Este pesebre me lo regaló papá, quien lo compró en Miraflores, Lima, Perú, en noviembre de 2014.
Es un retablo ayacuchano, una de las expresiones más típicas de la artesanía peruana.
Se trata de un cajón de madera, con puertas, pintado a mano con motivos florales, y dentro las figuras del pesebre hechas en pasta.La escena es la de la Epifanía, la manifestación del Señor a los Reyes y los pastores.
Hay una explosión de color, que a su modo habla de lo inefable de este momento. Hay ángeles, un cielo que parece abrirse... Hasta esos rayos vestidos de plata y oro, como una señal del Padre indicando quién es su Hijo muy amado, como en el Jordán, como en el Tabor...
Y todo ello contenido en un cajoncito muy humilde, que, cerrado, por fuera, no resulta siquiera atractivo...
Dios a veces regala la gracia especialísima de manifestársenos de un modo sublime, imborrable, epifánico... como a quien se le abren de par en par, ante sus ojos asombrados, las puertas de este retablo.
Pero mayormente la presencia de Dios es serena, silenciosa, incluso puede parecer escondida... como la brisa suave que acarició al profeta Elías... como el tesoro guardado en este cajoncito, que está allí dentro, aunque no lo podamos ver si las puertas permanecen cerradas...
Este retablo me recuerda al sagrario.

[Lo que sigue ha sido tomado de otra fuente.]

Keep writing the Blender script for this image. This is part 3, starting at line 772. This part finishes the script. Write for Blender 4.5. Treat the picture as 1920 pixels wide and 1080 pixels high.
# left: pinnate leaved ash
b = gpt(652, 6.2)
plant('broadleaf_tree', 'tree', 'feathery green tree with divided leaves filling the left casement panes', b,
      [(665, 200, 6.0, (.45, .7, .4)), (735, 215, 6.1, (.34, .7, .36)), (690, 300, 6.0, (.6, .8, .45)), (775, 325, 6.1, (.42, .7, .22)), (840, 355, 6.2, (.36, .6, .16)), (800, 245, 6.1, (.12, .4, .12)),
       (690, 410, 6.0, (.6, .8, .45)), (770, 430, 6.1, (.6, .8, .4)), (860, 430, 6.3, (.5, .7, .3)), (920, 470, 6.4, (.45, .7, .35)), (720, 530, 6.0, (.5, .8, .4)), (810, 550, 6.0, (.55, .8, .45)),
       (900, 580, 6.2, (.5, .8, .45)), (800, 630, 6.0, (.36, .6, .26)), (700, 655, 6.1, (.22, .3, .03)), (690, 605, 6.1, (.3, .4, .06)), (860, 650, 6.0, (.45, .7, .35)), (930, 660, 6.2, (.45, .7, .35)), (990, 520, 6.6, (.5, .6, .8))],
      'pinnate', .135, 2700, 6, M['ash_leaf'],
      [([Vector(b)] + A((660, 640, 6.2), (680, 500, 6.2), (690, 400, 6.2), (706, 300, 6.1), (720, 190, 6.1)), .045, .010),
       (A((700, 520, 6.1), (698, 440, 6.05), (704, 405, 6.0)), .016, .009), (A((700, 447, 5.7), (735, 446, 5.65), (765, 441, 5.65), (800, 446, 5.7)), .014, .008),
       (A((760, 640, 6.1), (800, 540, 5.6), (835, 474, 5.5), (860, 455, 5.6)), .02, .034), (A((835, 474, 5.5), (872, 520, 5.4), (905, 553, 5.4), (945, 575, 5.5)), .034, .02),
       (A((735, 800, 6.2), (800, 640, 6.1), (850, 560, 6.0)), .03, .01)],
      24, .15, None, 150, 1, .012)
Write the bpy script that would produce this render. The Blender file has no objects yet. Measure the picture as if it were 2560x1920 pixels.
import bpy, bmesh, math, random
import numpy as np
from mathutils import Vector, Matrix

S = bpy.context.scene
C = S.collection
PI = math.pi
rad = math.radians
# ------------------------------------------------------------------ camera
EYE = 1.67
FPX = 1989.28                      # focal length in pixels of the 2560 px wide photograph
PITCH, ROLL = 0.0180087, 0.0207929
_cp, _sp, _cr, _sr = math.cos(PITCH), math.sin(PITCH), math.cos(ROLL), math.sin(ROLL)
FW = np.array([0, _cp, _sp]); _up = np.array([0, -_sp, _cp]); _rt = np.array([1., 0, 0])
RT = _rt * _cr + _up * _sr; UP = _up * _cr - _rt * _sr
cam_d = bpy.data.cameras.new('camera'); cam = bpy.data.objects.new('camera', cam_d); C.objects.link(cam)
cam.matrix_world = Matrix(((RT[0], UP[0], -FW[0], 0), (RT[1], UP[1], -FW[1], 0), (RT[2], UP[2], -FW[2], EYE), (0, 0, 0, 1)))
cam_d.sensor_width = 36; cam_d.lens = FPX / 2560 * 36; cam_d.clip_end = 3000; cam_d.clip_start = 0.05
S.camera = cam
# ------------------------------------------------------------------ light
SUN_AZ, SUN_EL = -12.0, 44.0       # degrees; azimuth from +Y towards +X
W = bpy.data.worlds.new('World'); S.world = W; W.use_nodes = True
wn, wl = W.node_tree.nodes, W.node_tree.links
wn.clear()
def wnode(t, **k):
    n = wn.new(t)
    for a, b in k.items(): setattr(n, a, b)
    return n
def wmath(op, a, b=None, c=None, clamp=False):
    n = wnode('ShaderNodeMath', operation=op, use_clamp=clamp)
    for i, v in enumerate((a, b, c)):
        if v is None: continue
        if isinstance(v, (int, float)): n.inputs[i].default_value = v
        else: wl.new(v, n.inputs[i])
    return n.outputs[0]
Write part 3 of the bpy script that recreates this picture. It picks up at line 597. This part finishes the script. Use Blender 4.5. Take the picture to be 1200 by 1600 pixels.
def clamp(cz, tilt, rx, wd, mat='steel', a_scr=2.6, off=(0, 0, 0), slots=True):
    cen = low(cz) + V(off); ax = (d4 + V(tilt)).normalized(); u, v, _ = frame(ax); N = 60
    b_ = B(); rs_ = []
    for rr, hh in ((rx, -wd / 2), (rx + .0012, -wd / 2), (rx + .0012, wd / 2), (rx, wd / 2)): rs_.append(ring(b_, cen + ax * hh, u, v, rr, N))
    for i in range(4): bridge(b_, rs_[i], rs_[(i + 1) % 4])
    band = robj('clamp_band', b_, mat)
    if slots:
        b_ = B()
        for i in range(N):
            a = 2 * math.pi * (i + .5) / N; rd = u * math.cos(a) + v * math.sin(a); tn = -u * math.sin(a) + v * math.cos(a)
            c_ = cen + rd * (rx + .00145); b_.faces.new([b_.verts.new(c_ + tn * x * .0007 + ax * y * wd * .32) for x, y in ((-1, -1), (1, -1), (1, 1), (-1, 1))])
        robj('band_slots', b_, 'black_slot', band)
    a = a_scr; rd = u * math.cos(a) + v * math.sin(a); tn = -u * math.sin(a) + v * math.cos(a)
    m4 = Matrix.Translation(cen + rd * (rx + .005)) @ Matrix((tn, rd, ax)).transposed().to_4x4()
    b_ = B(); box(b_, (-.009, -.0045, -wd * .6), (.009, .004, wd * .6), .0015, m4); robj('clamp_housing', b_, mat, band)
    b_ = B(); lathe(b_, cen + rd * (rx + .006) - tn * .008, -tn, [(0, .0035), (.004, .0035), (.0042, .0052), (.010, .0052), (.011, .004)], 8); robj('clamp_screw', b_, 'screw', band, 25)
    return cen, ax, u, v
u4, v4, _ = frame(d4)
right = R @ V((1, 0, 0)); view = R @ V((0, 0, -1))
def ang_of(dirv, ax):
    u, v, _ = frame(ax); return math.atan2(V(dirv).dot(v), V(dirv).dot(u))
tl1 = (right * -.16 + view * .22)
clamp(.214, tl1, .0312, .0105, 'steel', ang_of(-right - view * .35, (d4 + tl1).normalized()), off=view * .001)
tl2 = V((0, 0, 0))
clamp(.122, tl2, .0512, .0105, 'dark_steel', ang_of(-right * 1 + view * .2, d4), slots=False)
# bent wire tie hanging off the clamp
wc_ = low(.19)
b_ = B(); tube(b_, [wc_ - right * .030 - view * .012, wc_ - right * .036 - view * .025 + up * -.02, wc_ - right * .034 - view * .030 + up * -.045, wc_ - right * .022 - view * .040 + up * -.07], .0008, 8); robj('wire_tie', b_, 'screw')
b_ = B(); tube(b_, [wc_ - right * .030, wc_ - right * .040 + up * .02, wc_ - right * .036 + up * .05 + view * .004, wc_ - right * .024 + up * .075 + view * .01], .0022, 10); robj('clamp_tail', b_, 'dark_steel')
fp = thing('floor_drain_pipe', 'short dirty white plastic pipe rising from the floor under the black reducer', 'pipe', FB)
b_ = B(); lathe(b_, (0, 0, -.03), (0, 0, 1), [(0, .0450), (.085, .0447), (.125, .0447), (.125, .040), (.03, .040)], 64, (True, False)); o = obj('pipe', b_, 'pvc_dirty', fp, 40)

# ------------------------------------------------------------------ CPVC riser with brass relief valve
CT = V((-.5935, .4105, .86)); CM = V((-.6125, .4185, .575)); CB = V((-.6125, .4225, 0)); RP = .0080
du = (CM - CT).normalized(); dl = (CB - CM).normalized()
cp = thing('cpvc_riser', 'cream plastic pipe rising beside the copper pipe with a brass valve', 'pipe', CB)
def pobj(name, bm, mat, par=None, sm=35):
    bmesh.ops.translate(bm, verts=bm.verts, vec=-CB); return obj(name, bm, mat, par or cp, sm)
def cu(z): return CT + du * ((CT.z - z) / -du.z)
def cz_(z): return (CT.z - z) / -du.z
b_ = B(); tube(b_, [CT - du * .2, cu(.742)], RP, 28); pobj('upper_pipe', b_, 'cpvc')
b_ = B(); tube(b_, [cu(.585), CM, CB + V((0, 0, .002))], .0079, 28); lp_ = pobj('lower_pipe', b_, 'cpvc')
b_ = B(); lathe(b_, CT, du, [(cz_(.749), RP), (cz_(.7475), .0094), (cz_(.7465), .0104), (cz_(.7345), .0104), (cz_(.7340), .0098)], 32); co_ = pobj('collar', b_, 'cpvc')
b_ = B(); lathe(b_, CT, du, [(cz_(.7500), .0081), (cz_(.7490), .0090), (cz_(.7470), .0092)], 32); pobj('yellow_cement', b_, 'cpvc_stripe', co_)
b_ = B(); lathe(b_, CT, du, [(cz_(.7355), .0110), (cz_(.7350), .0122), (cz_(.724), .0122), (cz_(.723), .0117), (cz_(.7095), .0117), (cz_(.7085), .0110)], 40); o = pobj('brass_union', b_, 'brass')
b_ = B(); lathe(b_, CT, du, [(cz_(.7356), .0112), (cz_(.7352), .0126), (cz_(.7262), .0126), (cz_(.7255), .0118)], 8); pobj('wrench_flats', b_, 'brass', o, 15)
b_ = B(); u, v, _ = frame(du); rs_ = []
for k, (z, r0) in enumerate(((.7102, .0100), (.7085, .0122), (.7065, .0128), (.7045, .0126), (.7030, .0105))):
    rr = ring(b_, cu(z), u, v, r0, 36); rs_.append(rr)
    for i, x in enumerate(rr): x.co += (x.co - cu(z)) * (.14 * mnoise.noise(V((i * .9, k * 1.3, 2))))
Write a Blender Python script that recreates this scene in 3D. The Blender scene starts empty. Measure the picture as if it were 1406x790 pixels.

Y al mismo misterio de la Eucaristía: "Rendido a Ti te adoro, oculta deidad, que bajo esta forma en verdad estás", canta santo Tomás de Aquino en su himno "Adoro te devote".
También me recuerda a la imagen del castillo interior de la que santa Teresa de Jesús se sirve para explicar que estamos habitados por Dios.
Un Dios escondido, pero que anhela ser buscado y que se deja encontrar por quien le rastrea con fe en medio del silencio, de la oscuridad de la noche, de la soledad del desierto... Allí donde seamos Belén, donde reconozcamos la pobreza de nuestro retablo y la riqueza de Quien lo habita, allí se nos regalará su Epifanía.